Le Al Pacino qui se raconte, dans ses réponses à Lawrence Grobel, est l’humain hors des lumières de la célébrité, qui n’aspire qu’à une seule chose : bien faire le travail qui le nourrit, plus existentiellement que matériellement d’ailleurs. L’argent, il s’en fiche un peu Pacino : il n’en avait pas beaucoup quand il était gamin du South Bronx, et dès qu’il a commencé à en gagner, 14 $ en étant portier, il allait se payer deux bières. Sans tabou et sans culpabilité, le comédien assure qu’il n’est pas plus heureux avec sa fortune aujourd’hui. «Quand tu es concentré, tu es heureux. Et aussi quand tu ne penses pas trop à toi-même, habituellement tu es heureux». Le travail encore. Et la passion, toujours, de bien le faire, en espérant combattre les formules qui le figent et lui posent problème. « J’espère bien que chaque rôle que je joue, par rapport au précédent, c’est du Al Pacino comme vous ne l’avez jamais vu ».
Tourner les pages d’Al Pacino, c’est enfin appréhender l’enfant solitaire ou l’homme à la vie sentimentale mouvementée, puis rapidement s’en éloigner, satisfait de la pudeur silencieuse. Les velléités psychanalytiques n’ont que peu de poids face à celui qui forge son identité à travers son art. On doit juste le respect au Parrain.

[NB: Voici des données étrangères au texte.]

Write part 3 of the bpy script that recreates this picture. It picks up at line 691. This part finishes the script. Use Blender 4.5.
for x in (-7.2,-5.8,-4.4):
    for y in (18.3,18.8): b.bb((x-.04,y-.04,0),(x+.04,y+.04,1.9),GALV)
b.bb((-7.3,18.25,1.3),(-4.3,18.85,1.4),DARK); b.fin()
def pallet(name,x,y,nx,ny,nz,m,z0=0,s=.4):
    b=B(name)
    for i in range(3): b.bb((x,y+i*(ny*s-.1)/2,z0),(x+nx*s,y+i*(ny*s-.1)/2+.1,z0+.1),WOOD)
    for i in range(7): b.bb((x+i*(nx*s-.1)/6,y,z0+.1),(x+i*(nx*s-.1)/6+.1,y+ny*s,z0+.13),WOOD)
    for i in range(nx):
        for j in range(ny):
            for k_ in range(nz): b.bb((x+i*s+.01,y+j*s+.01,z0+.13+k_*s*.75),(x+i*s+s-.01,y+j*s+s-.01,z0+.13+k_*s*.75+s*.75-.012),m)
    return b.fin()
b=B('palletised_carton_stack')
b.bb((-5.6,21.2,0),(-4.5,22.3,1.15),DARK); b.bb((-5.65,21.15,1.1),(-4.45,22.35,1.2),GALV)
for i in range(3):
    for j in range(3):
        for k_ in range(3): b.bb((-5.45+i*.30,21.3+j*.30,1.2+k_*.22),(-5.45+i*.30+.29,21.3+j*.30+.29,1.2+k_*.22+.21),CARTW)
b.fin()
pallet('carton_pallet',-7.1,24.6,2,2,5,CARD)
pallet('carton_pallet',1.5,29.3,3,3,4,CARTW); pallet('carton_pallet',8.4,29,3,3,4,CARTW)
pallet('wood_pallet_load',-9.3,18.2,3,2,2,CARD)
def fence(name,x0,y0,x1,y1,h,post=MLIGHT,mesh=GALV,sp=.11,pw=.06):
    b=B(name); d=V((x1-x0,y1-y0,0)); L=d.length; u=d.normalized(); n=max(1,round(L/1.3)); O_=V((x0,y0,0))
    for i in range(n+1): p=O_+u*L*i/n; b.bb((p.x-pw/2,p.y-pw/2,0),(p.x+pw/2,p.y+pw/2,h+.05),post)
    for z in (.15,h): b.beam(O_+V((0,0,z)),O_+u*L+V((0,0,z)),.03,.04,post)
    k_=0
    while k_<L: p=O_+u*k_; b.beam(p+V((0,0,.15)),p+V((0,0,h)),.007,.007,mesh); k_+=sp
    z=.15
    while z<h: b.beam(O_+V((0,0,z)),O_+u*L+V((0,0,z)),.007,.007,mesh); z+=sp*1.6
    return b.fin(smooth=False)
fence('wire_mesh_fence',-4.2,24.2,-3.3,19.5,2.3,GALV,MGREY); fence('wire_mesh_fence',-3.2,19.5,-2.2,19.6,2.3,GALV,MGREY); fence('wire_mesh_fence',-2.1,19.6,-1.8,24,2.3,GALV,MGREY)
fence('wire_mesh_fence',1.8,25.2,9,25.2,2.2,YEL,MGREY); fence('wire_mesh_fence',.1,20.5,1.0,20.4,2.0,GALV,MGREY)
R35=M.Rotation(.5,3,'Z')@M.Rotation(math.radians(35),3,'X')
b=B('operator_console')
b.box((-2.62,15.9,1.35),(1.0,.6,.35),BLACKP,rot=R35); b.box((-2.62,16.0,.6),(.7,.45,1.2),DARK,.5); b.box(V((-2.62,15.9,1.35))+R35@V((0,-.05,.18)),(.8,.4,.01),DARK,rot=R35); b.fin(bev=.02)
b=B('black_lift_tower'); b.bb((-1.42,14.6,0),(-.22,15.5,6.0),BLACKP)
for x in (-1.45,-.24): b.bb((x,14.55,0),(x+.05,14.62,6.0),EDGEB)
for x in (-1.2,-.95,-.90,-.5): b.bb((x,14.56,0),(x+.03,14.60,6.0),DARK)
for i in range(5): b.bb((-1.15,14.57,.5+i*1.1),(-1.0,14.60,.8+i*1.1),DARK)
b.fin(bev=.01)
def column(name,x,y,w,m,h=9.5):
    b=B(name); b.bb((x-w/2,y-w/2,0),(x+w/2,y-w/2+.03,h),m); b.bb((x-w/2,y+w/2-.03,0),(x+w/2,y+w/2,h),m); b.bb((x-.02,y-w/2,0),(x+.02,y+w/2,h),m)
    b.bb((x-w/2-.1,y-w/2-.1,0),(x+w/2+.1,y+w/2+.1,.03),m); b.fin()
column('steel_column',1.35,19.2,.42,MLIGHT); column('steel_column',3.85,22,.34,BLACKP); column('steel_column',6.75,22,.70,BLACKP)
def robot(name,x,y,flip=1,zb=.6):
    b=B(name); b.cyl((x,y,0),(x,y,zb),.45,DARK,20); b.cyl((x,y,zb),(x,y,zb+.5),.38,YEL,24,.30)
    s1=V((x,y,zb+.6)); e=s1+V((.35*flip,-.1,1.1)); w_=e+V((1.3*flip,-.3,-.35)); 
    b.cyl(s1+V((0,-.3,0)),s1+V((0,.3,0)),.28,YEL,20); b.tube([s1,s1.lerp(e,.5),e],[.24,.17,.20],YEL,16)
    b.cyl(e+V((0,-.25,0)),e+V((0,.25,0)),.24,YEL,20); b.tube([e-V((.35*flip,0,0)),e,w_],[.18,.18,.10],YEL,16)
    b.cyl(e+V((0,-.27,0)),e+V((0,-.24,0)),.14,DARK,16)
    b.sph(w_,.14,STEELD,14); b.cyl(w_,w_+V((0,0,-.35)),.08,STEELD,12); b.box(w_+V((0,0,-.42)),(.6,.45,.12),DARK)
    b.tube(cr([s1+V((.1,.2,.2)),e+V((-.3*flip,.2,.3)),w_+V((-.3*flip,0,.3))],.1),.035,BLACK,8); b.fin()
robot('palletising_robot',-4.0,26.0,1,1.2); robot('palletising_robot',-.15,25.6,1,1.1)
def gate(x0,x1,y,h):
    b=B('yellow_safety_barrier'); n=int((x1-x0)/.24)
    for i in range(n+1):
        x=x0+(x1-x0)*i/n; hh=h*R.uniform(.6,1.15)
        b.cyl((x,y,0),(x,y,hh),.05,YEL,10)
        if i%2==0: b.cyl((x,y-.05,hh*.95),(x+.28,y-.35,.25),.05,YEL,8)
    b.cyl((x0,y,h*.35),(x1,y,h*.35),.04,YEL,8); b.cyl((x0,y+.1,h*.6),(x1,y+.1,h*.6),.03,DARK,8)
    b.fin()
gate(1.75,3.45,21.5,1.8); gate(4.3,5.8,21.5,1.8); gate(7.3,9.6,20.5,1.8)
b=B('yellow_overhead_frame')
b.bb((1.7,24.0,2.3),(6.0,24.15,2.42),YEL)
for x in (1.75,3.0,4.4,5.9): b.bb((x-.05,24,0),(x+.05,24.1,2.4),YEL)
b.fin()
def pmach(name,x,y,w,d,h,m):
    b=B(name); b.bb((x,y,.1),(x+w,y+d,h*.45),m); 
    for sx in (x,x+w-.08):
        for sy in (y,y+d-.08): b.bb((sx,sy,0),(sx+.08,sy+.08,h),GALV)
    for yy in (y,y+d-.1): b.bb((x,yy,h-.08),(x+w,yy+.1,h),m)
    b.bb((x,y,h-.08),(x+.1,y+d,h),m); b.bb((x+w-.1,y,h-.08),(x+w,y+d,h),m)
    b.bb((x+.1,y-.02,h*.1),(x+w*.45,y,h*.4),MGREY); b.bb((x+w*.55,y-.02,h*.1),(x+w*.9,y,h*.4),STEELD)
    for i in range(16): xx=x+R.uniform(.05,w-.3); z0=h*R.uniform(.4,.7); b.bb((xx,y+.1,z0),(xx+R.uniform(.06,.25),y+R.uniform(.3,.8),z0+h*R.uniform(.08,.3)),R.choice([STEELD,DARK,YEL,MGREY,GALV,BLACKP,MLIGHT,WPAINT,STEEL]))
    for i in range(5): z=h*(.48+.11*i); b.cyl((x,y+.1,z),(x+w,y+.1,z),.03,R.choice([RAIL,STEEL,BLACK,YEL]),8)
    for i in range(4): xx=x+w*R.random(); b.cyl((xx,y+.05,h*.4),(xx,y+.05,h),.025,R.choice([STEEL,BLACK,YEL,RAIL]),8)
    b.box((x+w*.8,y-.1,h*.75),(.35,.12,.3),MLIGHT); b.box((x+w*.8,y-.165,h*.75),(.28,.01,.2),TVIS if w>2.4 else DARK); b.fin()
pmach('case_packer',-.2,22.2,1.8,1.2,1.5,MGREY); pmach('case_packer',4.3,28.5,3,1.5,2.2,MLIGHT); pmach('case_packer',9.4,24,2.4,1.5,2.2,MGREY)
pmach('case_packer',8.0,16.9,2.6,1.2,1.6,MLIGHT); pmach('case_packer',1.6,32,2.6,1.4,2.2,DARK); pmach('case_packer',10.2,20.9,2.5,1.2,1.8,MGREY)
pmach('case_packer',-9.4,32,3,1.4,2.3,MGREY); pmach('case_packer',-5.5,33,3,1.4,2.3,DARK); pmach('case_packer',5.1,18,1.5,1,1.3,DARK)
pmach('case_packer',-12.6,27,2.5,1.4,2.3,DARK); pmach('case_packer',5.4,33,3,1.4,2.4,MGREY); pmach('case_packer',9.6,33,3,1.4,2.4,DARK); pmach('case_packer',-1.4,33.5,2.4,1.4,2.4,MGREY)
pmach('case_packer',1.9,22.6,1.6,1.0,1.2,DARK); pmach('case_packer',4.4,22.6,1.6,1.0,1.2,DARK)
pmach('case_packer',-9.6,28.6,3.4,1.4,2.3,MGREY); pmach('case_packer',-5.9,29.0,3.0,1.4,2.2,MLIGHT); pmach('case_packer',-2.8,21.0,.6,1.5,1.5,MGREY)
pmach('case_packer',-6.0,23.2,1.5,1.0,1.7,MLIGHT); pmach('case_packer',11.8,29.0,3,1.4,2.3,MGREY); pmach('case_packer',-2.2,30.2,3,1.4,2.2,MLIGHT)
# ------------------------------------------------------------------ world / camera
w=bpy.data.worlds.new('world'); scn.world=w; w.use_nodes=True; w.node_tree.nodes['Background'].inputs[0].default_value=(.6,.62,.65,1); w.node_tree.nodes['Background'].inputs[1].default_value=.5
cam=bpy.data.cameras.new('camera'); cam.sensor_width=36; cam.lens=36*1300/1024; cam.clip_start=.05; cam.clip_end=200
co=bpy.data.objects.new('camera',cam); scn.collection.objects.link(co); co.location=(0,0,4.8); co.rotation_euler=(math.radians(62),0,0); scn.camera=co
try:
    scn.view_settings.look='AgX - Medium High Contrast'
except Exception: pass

Le livre refermé, la question se pose alors : les entretiens de Lawrence Grobel sont-ils réservés aux « Pacinistes » invétérés ? La réponse s’est tissée d’elle-même au fil des pages. Elle trouvera probablement écho chez des passionnés de cinéma et des amateurs de destins d’exception. Pourquoi lui ?
« Comment puis-je savoir ce qu’on pense de moi ? Je ne peux pas deviner la façon dont les gens me perçoivent. J’essaie plutôt de me concentrer sur le travail que je fais ». Merci l’artiste, M’sieur Pacino.